● **SET EXERCISE**
Take the listing from its first line through the line that contains "S.view_settings.use_curve_mapping = False" and please retype those lines exactly, leaving out the pictures.

● **DATASET EXCERPT**
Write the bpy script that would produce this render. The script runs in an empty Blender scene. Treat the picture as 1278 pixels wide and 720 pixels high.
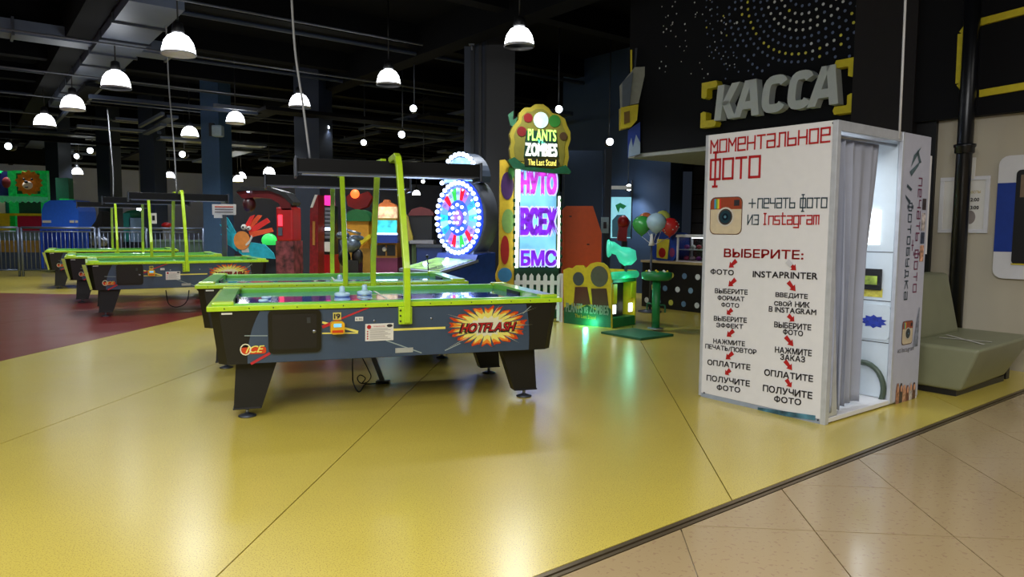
import bpy, bmesh, math, random
from mathutils import Vector, Matrix
random.seed(7)
PI = math.pi
D = bpy.data
COL = bpy.context.scene.collection
S = bpy.context.scene

# ------------------------------------------------------------------ camera
FPX, PITCH, ROLL, CAMH = 893.7, .0828, .0076, 1.38
cam_d = D.cameras.new('camera'); cam = D.objects.new('camera', cam_d); COL.objects.link(cam)
cam_d.sensor_width = 36.0; cam_d.lens = 36.0 * FPX / 1278.0; cam_d.clip_end = 200
cam.matrix_world = Matrix.Translation((0, 0, CAMH)) @ Matrix.Rotation(PI / 2 - PITCH, 4, 'X') @ Matrix.Rotation(ROLL, 4, 'Z')
S.camera = cam

# ------------------------------------------------------------------ world, exposure
w = D.worlds.new('world'); S.world = w; w.use_nodes = True
w.node_tree.nodes['Background'].inputs[0].default_value = (.55, .7, 1, 1)
w.node_tree.nodes['Background'].inputs[1].default_value = .02
S.view_settings.view_transform = 'Standard'; S.view_settings.look = 'None'
S.view_settings.gamma = 1.0; S.view_settings.exposure = 0.0
S.view_settings.use_curve_mapping = False

def area(name, loc, size, power, color=(1, 1, 1), rot=(0, 0, 0), sy=None):
    l = D.lights.new(name, 'AREA'); l.shape = 'RECTANGLE'; l.size = size; l.size_y = sy or size
    l.energy = power; l.color = color; l.spread = math.radians(150)
    o = D.objects.new(name, l); COL.objects.link(o); o.location = loc; o.rotation_euler = rot
    return o
def point(name, loc, power, color=(1, 1, 1), r=.12, parent=None):
    l = D.lights.new(name, 'POINT'); l.energy = power; l.color = color; l.shadow_soft_size = r
    o = D.objects.new(name, l); COL.objects.link(o); o.location = loc
    if parent: o.parent = parent
    return o
# ceiling light fields of the mall corridor behind and beside the photographer
area('unseen_area_light', (0.0, 0.6, 4.6), 6.0, 180, (1, .98, .95), (math.radians(8), 0, 0), 1.6)
area('unseen_area_light', (6.5, 2.2, 4.6), 2.0, 110, (1, .97, .92), (0, 0, math.radians(38)), 4.0)
area('unseen_area_light', (-5.5, .5, 4.6), 4.0, 130, (.98, .97, .95), (0, 0, 0), 2.0)

area('unseen_area_light', (-2.5, -3.5, 4.7), 5.0, 330, (.97, .98, 1), (math.radians(48), 0, math.radians(-18)), 1.2)  # added unseen fill, tilted to brighten the booth front

# ------------------------------------------------------------------ layout frames
BA = math.radians(-52.5)
E1 = Vector((math.cos(BA), math.sin(BA), 0)); E2 = Vector((-E1.y, E1.x, 0)); B0 = Vector((1.573, 5.893, 0))
def B(a, b, z=0.0): return B0 + E1 * a + E2 * b + Vector((0, 0, z))      # frame of the building
def ray(u, v):
    a = u - 639.0; b = v - 360.0
    a, b = math.cos(ROLL) * a + math.sin(ROLL) * b, -math.sin(ROLL) * a + math.cos(ROLL) * b
    x = a / FPX; up = -b / FPX
    return Vector((x, math.cos(PITCH) + up * math.sin(PITCH), -math.sin(PITCH) + up * math.cos(PITCH)))
def G(u, v, z=0.0):                                                      # point on a level plane
    d = ray(u, v); return d * ((z - CAMH) / d.z) + Vector((0, 0, CAMH))
def AT(u, v, y):                                                         # point at a distance y
    d = ray(u, v); return d * (y / d.y) + Vector((0, 0, CAMH))
def ONB(u, v, b):                                                        # (a, z) on the plane b of the building
    d = ray(u, v); t = (b + B0.dot(E2)) / d.dot(E2); p = d * t
    return ((p - B0).dot(E1), p.z + CAMH)
def ONA(u, v, a0):                                                       # (b, z) on the plane a of the building
    d = ray(u, v); t = (a0 + B0.dot(E1)) / d.dot(E1); p = d * t
    return ((p - B0).dot(E2), p.z + CAMH)

# ------------------------------------------------------------------ materials
_m = {}
def lin(c): return tuple(((x / 255 + .055) / 1.055) ** 2.4 if x > 10 else x / 255 / 12.92 for x in c)
def mat(name, rgb, rough=.5, metal=0., em=0., var=.08, scale=14., bump=0., alpha=1., trans=0., coat=0., spec=.5):
    if name in _m: return _m[name]
    m = D.materials.new(name); m.use_nodes = True; nt = m.node_tree; n = nt.nodes; L = nt.links
    p = n['Principled BSDF']; c = lin(rgb)
    p.inputs['Roughness'].default_value = rough; p.inputs['Metallic'].default_value = metal
    p.inputs['Alpha'].default_value = alpha; p.inputs['Transmission Weight'].default_value = trans
    p.inputs['Coat Weight'].default_value = coat; p.inputs['Specular IOR Level'].default_value = spec
    tc = n.new('ShaderNodeTexCoord'); no = n.new('ShaderNodeTexNoise'); no.inputs['Scale'].default_value = scale
    no.inputs['Detail'].default_value = 4
    L.new(tc.outputs['Object'], no.inputs['Vector'])
    r = n.new('ShaderNodeValToRGB'); r.color_ramp.elements[0].position = .3; r.color_ramp.elements[1].position = .7
    r.color_ramp.elements[0].color = tuple(x * (1 - var) for x in c) + (1,)
    r.color_ramp.elements[1].color = tuple(min(1, x * (1 + var)) for x in c) + (1,)
    L.new(no.outputs['Fac'], r.inputs['Fac']); L.new(r.outputs['Color'], p.inputs['Base Color'])
    if em > 0:
        L.new(r.outputs['Color'], p.inputs['Emission Color']); p.inputs['Emission Strength'].default_value = em
    if bump > 0:
        b = n.new('ShaderNodeBump'); b.inputs['Strength'].default_value = bump; b.inputs['Distance'].default_value = .01
        L.new(no.outputs['Fac'], b.inputs['Height']); L.new(b.outputs['Normal'], p.inputs['Normal'])
    _m[name] = m; return m

def floor_mat(name, base, speck, rough, coat=.3, speck_scale=160., amount=.56, stain=.1):
    m = D.materials.new(name); m.use_nodes = True; nt = m.node_tree; n = nt.nodes; L = nt.links
    p = n['Principled BSDF']; b = lin(base); s = lin(speck)
    geo = n.new('ShaderNodeNewGeometry')
    no = n.new('ShaderNodeTexNoise'); no.inputs['Scale'].default_value = .6; no.inputs['Detail'].default_value = 5
    L.new(geo.outputs['Position'], no.inputs['Vector'])
    r = n.new('ShaderNodeValToRGB'); r.color_ramp.elements[0].position = .3; r.color_ramp.elements[1].position = .75
    r.color_ramp.elements[0].color = tuple(x * (1 - stain) for x in b) + (1,)
    r.color_ramp.elements[1].color = tuple(x * (1 + stain) for x in b) + (1,)
    L.new(no.outputs['Fac'], r.inputs['Fac'])
    sp = n.new('ShaderNodeTexNoise'); sp.inputs['Scale'].default_value = speck_scale; sp.inputs['Detail'].default_value = 2
    L.new(geo.outputs['Position'], sp.inputs['Vector'])
    r2 = n.new('ShaderNodeValToRGB'); r2.color_ramp.elements[0].position = amount; r2.color_ramp.elements[1].position = amount + .06
    r2.color_ramp.elements[0].color = (0, 0, 0, 1); r2.color_ramp.elements[1].color = (.75, .75, .75, 1)
    L.new(sp.outputs['Fac'], r2.inputs['Fac'])
    mx = n.new('ShaderNodeMix'); mx.data_type = 'RGBA'
    L.new(r2.outputs['Color'], mx.inputs['Factor']); L.new(r.outputs['Color'], mx.inputs['A']); mx.inputs['B'].default_value = s + (1,)
    L.new(mx.outputs['Result'], p.inputs['Base Color'])
    n3 = n.new('ShaderNodeTexNoise'); n3.inputs['Scale'].default_value = 2.2; n3.inputs['Detail'].default_value = 6
    L.new(geo.outputs['Position'], n3.inputs['Vector'])
    mr = n.new('ShaderNodeMapRange'); mr.inputs['To Min'].default_value = rough - .03; mr.inputs['To Max'].default_value = rough + .06
    L.new(n3.outputs['Fac'], mr.inputs['Value']); L.new(mr.outputs['Result'], p.inputs['Roughness'])
    bp = n.new('ShaderNodeBump'); bp.inputs['Strength'].default_value = .02; bp.inputs['Distance'].default_value = .003
    L.new(n3.outputs['Fac'], bp.inputs['Height']); L.new(bp.outputs['Normal'], p.inputs['Normal'])
    p.inputs['Coat Weight'].default_value = coat; p.inputs['Coat Roughness'].default_value = rough * .75
    return m

M_yel = floor_mat('yellow_terrazzo', (206, 186, 78), (150, 116, 44), .30, .7)
M_red = floor_mat('red_terrazzo', (128, 40, 38), (90, 26, 28), .28, .6)
M_tile = floor_mat('beige_stoneware', (166, 144, 106), (150, 122, 94), .16, .3, 40., .6, .06)
M_joint = mat('dark_joint', (70, 52, 34), .8)
M_black = mat('black_paint', (17, 17, 19), .45)
M_ceil = mat('ceiling_black', (4, 5, 7), .95, spec=.1)
M_steel = mat('brushed_steel', (150, 155, 165), .3, .9)
M_dsteel = mat('dark_steel', (70, 74, 82), .4, .6)
M_duct = mat('duct_metal', (84, 92, 108), .5, .3, scale=3)
M_white = mat('white_laminate', (222, 221, 223), .35, var=.02)
M_paper = mat('white_paper', (225, 222, 214), .6, var=.02)
M_red_p = mat('red_print', (176, 22, 26), .5)
M_dark_p = mat('dark_print', (44, 40, 46), .5)
M_teal_p = mat('slate_print', (46, 66, 78), .5)
M_lime = mat('lime_metal', (178, 214, 34), .3, coat=.4)
M_green_r = mat('green_rail', (112, 196, 64), .3, coat=.4)
M_yel_o = mat('yellow_paint', (214, 196, 30), .5)
M_char = mat('charcoal_pillar', (26, 30, 38), .6)
M_lampglow = mat('lamp_diffuser', (246, 250, 255), .4, em=9., var=.01)
M_bulb = mat('cool_bulb', (200, 222, 255), .3, em=5., var=.02)
M_blue_o = mat('blue_panel', (28, 60, 150), .4)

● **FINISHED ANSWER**
Write the bpy script that would produce this render. The script runs in an empty Blender scene. Treat the picture as 1278 pixels wide and 720 pixels high.
import bpy, bmesh, math, random
from mathutils import Vector, Matrix
random.seed(7)
PI = math.pi
D = bpy.data
COL = bpy.context.scene.collection
S = bpy.context.scene

# ------------------------------------------------------------------ camera
FPX, PITCH, ROLL, CAMH = 893.7, .0828, .0076, 1.38
cam_d = D.cameras.new('camera'); cam = D.objects.new('camera', cam_d); COL.objects.link(cam)
cam_d.sensor_width = 36.0; cam_d.lens = 36.0 * FPX / 1278.0; cam_d.clip_end = 200
cam.matrix_world = Matrix.Translation((0, 0, CAMH)) @ Matrix.Rotation(PI / 2 - PITCH, 4, 'X') @ Matrix.Rotation(ROLL, 4, 'Z')
S.camera = cam

# ------------------------------------------------------------------ world, exposure
w = D.worlds.new('world'); S.world = w; w.use_nodes = True
w.node_tree.nodes['Background'].inputs[0].default_value = (.55, .7, 1, 1)
w.node_tree.nodes['Background'].inputs[1].default_value = .02
S.view_settings.view_transform = 'Standard'; S.view_settings.look = 'None'
S.view_settings.gamma = 1.0; S.view_settings.exposure = 0.0
S.view_settings.use_curve_mapping = False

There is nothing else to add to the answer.